11.6 Usage data. By using the Services, the Client grants IPD the right to store certain data (hereinafter referred to as ‘content information’), in particular (i) data relating to the Client and end users, (ii) data from shopping baskets, orders, transactions and stored receipts, (iii) usage behaviour such as entry, search and accessed content data, and (iv) feedback data. Content information that IPD receives from the Client during use of the Services by the Client and end users helps IPD design and constantly improve the use of the applications. IPD uses this information to process and improve data processes, purchase orders, the delivery of goods and the provision of services. IPD also uses this data to communicate with the Client about orders, products, services, product development and marketing offers, as well as to update records and establish and maintain customer accounts, and to provide content such as suggestions for improvement and to recommend products or services that may be of interest to the Client. IPD also uses this information to improve its services, to prevent or detect misuse of its website or applications, or to enable third parties to provide technical, logistical or other services on its behalf. In addition, the information collected is used to continually expand functions and improve applications, which offer new functions and information content to further improve the process for clients. The Client grants IPD a perpetual and irrevocable, worldwide, royalty-free right and license to use, process, store, display, reproduce and aggregate the incorporated data for the purpose of providing, improving and developing its existing and future products and services. The Client is solely responsible and guarantees that it has the right to grant such a license. It is expressly agreed that the aforementioned rights and license of use granted to IPD include the right to sub-license them.

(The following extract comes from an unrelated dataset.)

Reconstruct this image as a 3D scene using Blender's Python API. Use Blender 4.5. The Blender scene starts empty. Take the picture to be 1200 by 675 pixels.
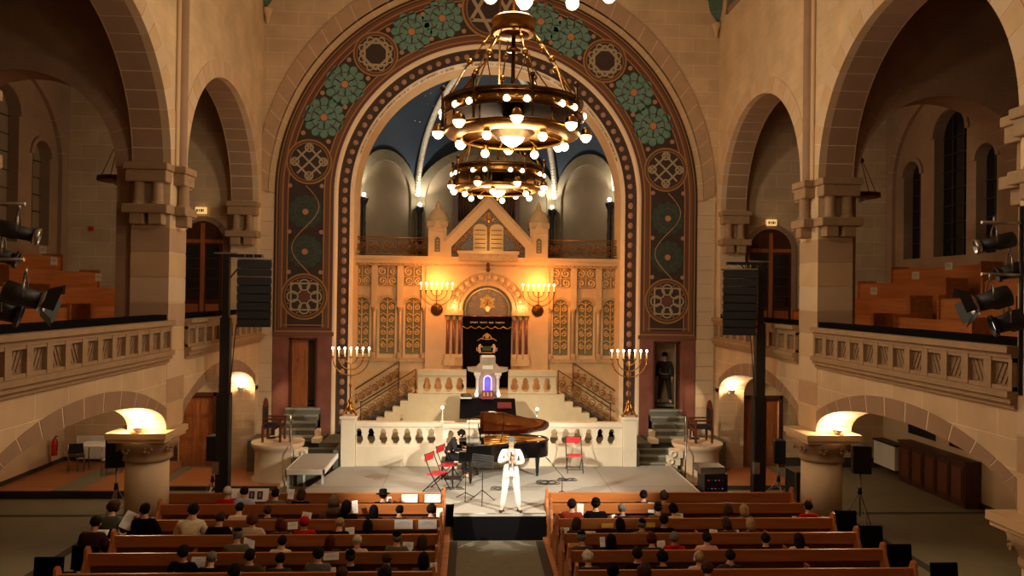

11.7 In application of Articles 1365 et seq. of the French Civil Code and, if applicable, Article L.110-3 of the French Code of Commerce, the information released by IPD is binding between the Parties. The elements such as the information shared between the Parties and the Content published online, as well as the quality of the data received shall prevail in priority as recorded in IPD’s information systems or as authenticated by IPD’s computerized procedures, unless the Client provides written evidence to the contrary. The evidential value of the information provided by IPD’s computerized systems shall be equivalent to that of an original written paper document, hand-signed.
11.8 The Client irrevocably waives any demand, claim, right or action against IPD relating to the Contract if not submitted within twelve (12) months of the event giving rise to the liability concerned.
12 – CONTRACT SIGNED ELECTRONICALLY
The Parties agree to sign the Contract electronically in accordance with a secure, regulatory-compliant electronic signature process that will authenticate the signatories and ensure the integrity of the Contract in electronic format. The Parties agree that the electronic signature expresses consent such that this Contract is legally binding on the Parties and serves as evidence in the same manner as a paper document signed by hand.
13 – DISPUTES
ANY DISPUTE RELATING TO THE ESTABLISHMENT, INTERPRETATION, PERFORMANCE OR TERMINATION OF THIS CONTRACT, WHICH CANNOT BE RESOLVED AMICABLY WITHIN 3 (THREE) MONTHS OF IT ARISING SHALL COME UNDER THE EXCLUSIVE JURISDICTION OF THE COURTS OF NANTERRE. THE APPLICABLE LAW IS FRENCH LAW. THIS CLAUSE WILL SOLELY APPLY, EVEN IN THE CASE OF URGENT OR EX-PARTE PROCEEDINGS, THE INTRODUCTION OF THIRD PARTIES OR MULTIPLE DEFENDANTS.